Until recently, publishers typically sold by the Wolesale model. The publisher and wholesaler agree a price and a number of printed books to be shipped to the wholesaler. It is then the wholesaler's business to decide what price to charge their customer. Since the collapse of the Net Book Agreement in the 1990s, a UK publisher has had no legal right to dictate retail prices. Probably that has resulted in a lot of books that I have bought since then have been cheaper for me as a consumer. But it has caused some discomfort in the publishing industry, and probably not just moaning about having to work harder to survive in an industry that has become more competitive.
Critics of the wholesale model say that it leads towards monopolies in book-selling. A wholesaler doing large volume can arm-wrestle better with publishers over terms, and then gain competitive advantage from that lower price. That can drive up market share, enabling the seller to get better terms out of the publisher next time. And so it goes. Moreover, sellers with enough volume can afford to sell some titles as a loss-leader (i.e. making a loss on every copy sold but hoping to make up in other ways). Later Harry Potter novels famously were used as loss-leaders, with stories of small bookshops buying stock from supermarkets and reselling, as they could get a better price there than from the publisher or their usual wholesaler. Only those with deep pockets can loss-lead, and trade magazines at the time had a lot of copy about the fairness of all this.

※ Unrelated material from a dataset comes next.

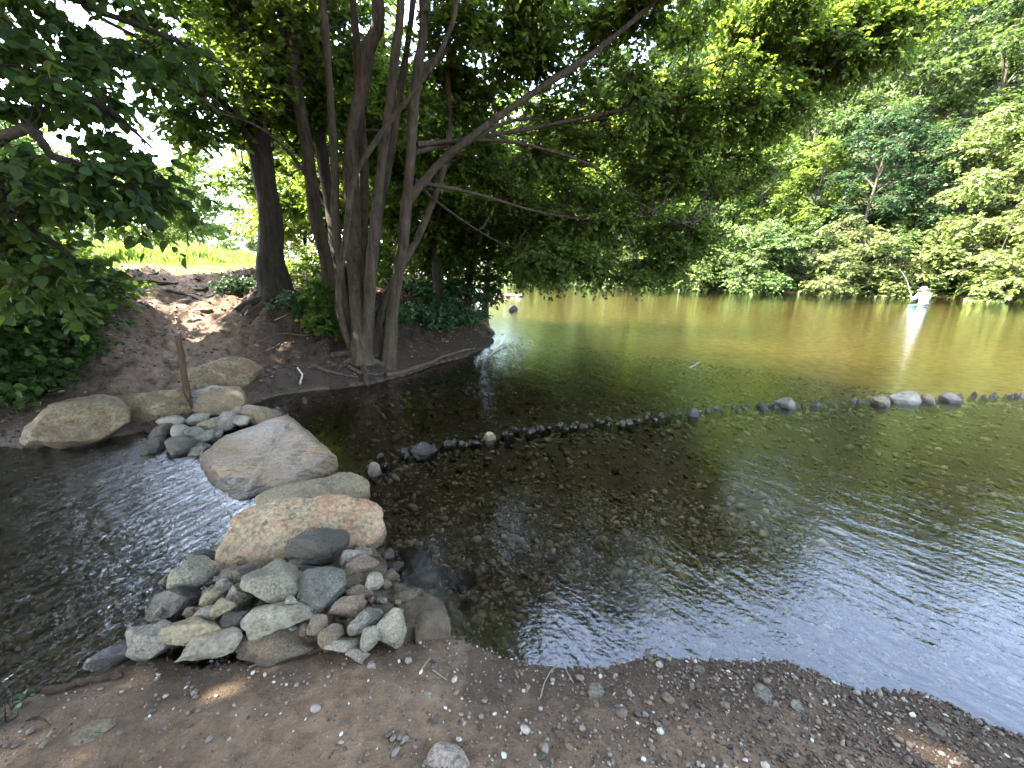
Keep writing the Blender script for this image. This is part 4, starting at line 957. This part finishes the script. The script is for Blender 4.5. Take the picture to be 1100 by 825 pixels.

Perhaps because of these problems, a number of publishers are using the Agency model for eBooks. In this, the publisher and wholesaler agree a price and a percentage commission that the wholesaler gets. With eBooks, it would not be necessary to agree a quantity of copies - the agent could sell what they can and the publisher could find out how things went from the sales data the seller provides. Apple use this model for iTunes, for example.
But once publishers are again able to set prices (nowadays without legal cover from the Net Book Agreeement) publishers have to be very careful what they discuss with each other, lest they move into cartel land.
It is a confusing time for the industry - I recently was discussing the fate of fiction publishing with my friend the author and lecturer Anthony Nanson. We couldn't decide whether a combination of price-cutting and piracy would render today's publishing models mostly un-economic, or whether there would be a new golden age.